Apple's old 30-pin iPod connector carried a lot of legacy support through the years, but it also was a capable, if chunky, connection. Those 30 pins could handle a whole hell of a lot, including serial, line-in, and component and composite video. With the switch to the new 8-pin Lightning connector on the iPhone 5, new iPod Nano, and new iPod Touch, some notable benefits were achieved, including a full digital pipe, a fully-reversible design, and a much smaller footprint. But some things might have been lost, like video out.
For the iPhone 4S, Apple's tech specs lists under TV and Video that the smartphone supports AirPlay streaming to an Apple TV, 1080p mirroring and video out over the Apple Digital AV Adapter (Apple's 30-pin-to-HDMI joiner), 480p/576p with the Apple Component AV Cable (RGB plus stereo audio, since discontinued in favor of the HDMI adapter), and 480i/576i with the Apple Composite AV Cable (yellow video, stereo audio).
For the iPhone 5, there's AirPlay. You can stream 1080p video to a third generation Apple TV (which supports 1080p) or 720p video to the second generation little black box (which doesn't support 1080p), and you can mirror your iPhone 5 to either black streaming box at 720p. For what it's worth, 720p at 720x1280 pixels is close to the iPhone 5's turned-sideways screen resolution of 1136x640. Either way it would have to be scaled up to 1080p, so broadcasting the mirroring at 720p offloads that upscaling processing to the external display instead of the iPhone, saving precious battery life, preserving Wi-Fi bandwidth, and keeping that A6 processor a bit cooler.
In case you're wondering if you might be able to get video out working on a soon-to-be-yours iPhone 5 with the Lightning-to-30-pin adapter or cable, don't hold your breath. Both adapters state video out functionality is not supported.
There are two possibilities here. Either physical video out has gone the way of the floppy with the Lightning connector, or Apple will at some point make break-out cables that translate the Lightning digital signal into HDMI, VGA, and older formats.
If hard line video out is gone, in a way it makes sense. Apple's charging forward with wireless streaming, but it's frustrating for anybody who regularly uses the adapter to display what's on your device on a bigger display without the need for a wireless network. Any presentation-giving road warrior that got used to just plugging their iPhone or iPad into a projector or HDTV via an adapter in the boardroom they're visiting will be facing a future of carrying around an Apple TV, HDMI cable, and an Airport Express just to get video off an iPhone 5 (and presumably future iPads) and onto that bigger screen.
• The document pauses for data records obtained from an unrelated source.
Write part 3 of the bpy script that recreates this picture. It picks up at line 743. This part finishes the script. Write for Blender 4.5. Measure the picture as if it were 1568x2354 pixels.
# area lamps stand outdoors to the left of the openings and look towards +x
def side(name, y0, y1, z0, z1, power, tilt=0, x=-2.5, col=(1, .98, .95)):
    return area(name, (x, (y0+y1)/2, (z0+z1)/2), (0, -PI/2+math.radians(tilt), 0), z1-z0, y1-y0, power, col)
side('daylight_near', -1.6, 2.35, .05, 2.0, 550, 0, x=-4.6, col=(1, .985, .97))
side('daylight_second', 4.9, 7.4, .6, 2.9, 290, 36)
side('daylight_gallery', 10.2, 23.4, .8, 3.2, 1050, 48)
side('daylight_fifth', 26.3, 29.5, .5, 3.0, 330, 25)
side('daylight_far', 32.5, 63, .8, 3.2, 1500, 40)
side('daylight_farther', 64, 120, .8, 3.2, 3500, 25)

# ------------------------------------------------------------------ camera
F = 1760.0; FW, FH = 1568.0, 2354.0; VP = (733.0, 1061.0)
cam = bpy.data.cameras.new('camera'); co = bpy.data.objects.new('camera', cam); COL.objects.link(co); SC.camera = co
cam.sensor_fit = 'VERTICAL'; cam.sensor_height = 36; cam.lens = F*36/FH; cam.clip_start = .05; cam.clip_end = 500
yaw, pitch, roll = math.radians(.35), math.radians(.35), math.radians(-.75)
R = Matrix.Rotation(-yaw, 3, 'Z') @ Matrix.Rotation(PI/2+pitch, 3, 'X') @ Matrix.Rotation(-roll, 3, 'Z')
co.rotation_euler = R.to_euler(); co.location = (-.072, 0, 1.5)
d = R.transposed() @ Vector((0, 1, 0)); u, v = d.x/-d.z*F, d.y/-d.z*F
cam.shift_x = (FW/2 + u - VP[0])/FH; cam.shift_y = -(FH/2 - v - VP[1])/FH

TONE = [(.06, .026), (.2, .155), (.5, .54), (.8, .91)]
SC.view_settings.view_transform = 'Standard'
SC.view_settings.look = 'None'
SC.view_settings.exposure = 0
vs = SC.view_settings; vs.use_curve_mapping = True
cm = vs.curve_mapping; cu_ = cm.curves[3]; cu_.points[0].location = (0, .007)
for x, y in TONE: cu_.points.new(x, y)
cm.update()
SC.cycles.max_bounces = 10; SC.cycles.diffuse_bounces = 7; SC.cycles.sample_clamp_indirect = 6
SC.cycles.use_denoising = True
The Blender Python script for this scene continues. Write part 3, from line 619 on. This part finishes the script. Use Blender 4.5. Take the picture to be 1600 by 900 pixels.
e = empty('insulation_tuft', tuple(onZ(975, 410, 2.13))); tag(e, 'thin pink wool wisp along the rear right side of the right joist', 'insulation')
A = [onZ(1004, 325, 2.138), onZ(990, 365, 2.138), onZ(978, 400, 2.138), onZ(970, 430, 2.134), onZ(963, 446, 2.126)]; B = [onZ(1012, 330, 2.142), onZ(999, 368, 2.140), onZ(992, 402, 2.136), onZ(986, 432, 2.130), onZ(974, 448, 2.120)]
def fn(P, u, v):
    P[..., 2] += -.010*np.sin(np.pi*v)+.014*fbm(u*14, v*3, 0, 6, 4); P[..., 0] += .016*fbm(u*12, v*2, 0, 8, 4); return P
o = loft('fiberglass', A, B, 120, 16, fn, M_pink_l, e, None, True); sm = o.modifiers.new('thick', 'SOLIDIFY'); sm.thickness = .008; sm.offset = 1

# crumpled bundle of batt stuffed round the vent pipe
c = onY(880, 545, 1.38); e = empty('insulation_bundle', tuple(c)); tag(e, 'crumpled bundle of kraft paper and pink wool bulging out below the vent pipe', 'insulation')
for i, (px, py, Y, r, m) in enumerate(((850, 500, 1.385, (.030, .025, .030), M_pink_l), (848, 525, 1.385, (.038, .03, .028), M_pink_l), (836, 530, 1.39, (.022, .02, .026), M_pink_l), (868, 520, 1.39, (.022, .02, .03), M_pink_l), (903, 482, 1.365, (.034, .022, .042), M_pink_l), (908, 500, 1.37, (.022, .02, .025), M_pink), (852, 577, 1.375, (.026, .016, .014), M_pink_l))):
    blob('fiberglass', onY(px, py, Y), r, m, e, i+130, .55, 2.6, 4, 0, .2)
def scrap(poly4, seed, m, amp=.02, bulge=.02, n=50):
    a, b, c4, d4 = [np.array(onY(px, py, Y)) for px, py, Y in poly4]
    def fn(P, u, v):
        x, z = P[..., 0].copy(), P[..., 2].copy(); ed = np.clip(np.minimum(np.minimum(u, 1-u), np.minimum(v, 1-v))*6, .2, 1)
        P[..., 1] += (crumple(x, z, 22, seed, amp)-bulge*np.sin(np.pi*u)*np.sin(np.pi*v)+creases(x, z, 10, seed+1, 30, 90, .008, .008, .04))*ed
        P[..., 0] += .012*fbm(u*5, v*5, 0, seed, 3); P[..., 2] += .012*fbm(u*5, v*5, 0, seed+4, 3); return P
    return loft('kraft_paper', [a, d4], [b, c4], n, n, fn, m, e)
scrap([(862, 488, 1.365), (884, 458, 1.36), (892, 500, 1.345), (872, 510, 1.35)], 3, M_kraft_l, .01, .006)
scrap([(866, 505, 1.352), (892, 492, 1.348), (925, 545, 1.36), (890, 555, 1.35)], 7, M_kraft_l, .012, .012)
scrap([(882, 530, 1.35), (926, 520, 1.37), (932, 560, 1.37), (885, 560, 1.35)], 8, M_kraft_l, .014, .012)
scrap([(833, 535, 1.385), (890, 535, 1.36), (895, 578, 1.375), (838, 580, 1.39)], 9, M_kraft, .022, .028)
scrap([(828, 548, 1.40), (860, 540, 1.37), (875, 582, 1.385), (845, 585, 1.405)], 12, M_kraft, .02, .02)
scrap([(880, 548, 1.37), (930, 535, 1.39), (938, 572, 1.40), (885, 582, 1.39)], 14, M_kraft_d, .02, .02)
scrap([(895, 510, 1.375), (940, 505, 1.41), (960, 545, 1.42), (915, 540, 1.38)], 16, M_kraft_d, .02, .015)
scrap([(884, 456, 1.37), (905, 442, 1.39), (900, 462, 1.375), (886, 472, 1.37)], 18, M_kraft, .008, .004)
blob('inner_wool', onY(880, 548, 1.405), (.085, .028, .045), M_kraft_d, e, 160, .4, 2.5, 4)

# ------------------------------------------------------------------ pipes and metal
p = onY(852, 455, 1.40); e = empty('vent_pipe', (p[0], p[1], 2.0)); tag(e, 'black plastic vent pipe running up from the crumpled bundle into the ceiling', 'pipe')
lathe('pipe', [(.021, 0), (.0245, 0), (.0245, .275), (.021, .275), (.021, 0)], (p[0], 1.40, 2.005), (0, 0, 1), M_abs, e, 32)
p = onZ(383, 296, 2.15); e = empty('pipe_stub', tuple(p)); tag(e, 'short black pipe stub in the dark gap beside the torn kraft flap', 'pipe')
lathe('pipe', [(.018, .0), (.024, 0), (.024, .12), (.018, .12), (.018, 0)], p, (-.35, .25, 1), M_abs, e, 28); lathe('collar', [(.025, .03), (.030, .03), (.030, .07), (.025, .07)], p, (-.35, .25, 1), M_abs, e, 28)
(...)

If Apple is planning to release breakout cables, like they have for Thunderbolt on the Mac, let's hope they do it soon. Let's also hope Apple's planning to license AirPlay video streaming to display and projector manufacturers, and including Wi-Fi Direct coupling capability so one can hook up to them without a wireless network present. If not, the Lightning connector just made mobile presentation life a lot more difficult.